Thursday, February 17, 2011

Tender Morsels

If forced to choose whether a novel I read would have an excellent story or be excellently written, I would choose story every time. Luckily, the YA novels I have been reading lately—Fly on the Wall by E. Lockhart, The Order of Odd Fish by James Kennedy, and now Tender Morsels by Margo Lanagan—have made that choice unnecessary. Margo Lanagan’s words seem to lift up from the page and coalesce into a picture around the reader’s head. In Tender Morsels, Lanagan’s lyrical writing brings to life a character who has been so misused by the real world that she prefers to live in a facsimile where everything is safe but no one is real apart from herself and her daughters.

After her father’s death, Liga thinks she is finally free from his abuse and able to raise the infant daughter she bore from it. But after her brutal gang rape at the hands of some young men from her village, she despairs and is ready to kill both her baby and herself. An unknown powerful force intervenes and sends Liga to her own personal heaven, where the townspeople are kind and don’t care that she has had two babies out of wedlock, and people and places she dislikes are replaced with unthreatening extras and park land. Liga happily settles into this world, learning embroidery, tending her garden, and raising her daughters. Branza, her eldest, is content to remain in her mother’s paradise. But Urrda, her younger daughter, seems to long for the real world and its passions even though she doesn’t know that it exists.

Tender Morsels tells the story of Liga and her daughters’ return to the world and their struggle to adjust to a place where horrible things are allowed to happen to good people and no one finds out or punishes the evildoers. The novel seems to argue that you cannot fully experience life without exposing yourself to disappointment, pain, and anguish, but that love and family can see you through these hardships.

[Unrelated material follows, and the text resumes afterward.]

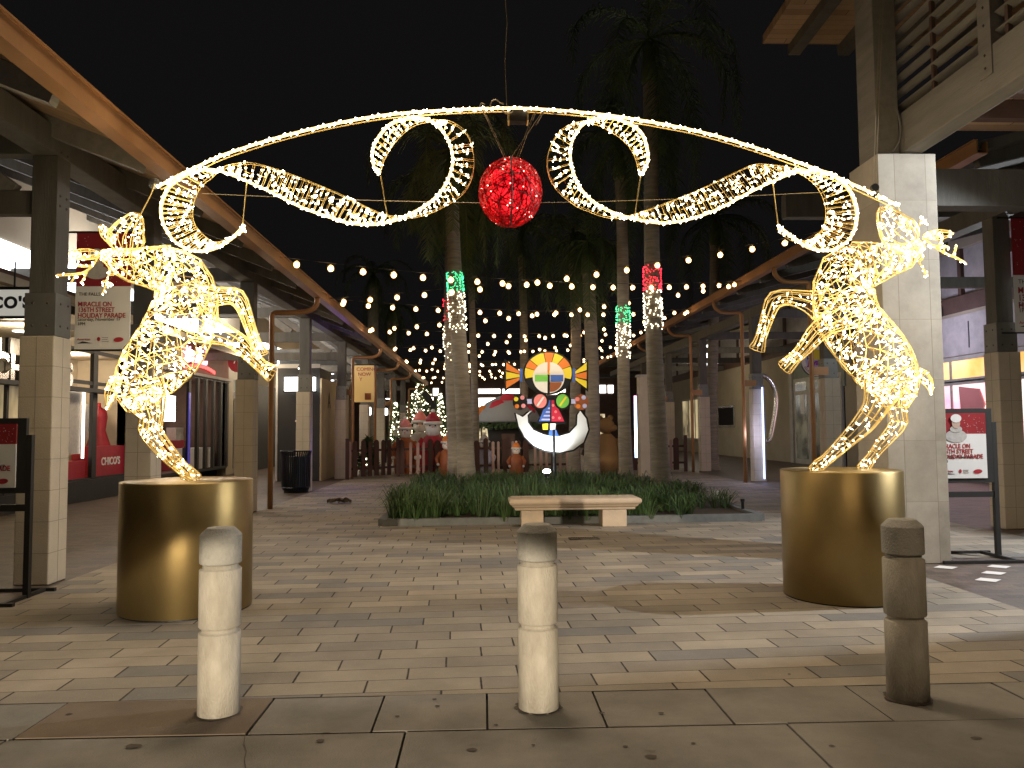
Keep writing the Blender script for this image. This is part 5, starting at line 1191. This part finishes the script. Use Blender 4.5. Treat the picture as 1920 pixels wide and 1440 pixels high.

At the end of the book, in a Reader’s Guide interview, Margo Lanagan says she hopes her readers would “look up from the last page, shake themselves, and find it hard to come back to the real world.” Tender Morsels is shelved in the YA section in this country, but it was sold as an adult novel in Australia and definitely wouldn’t be out of place there. Lanagan has created a book whose readers, regardless of age, will certainly need to shake themselves in order to make it back to the real world.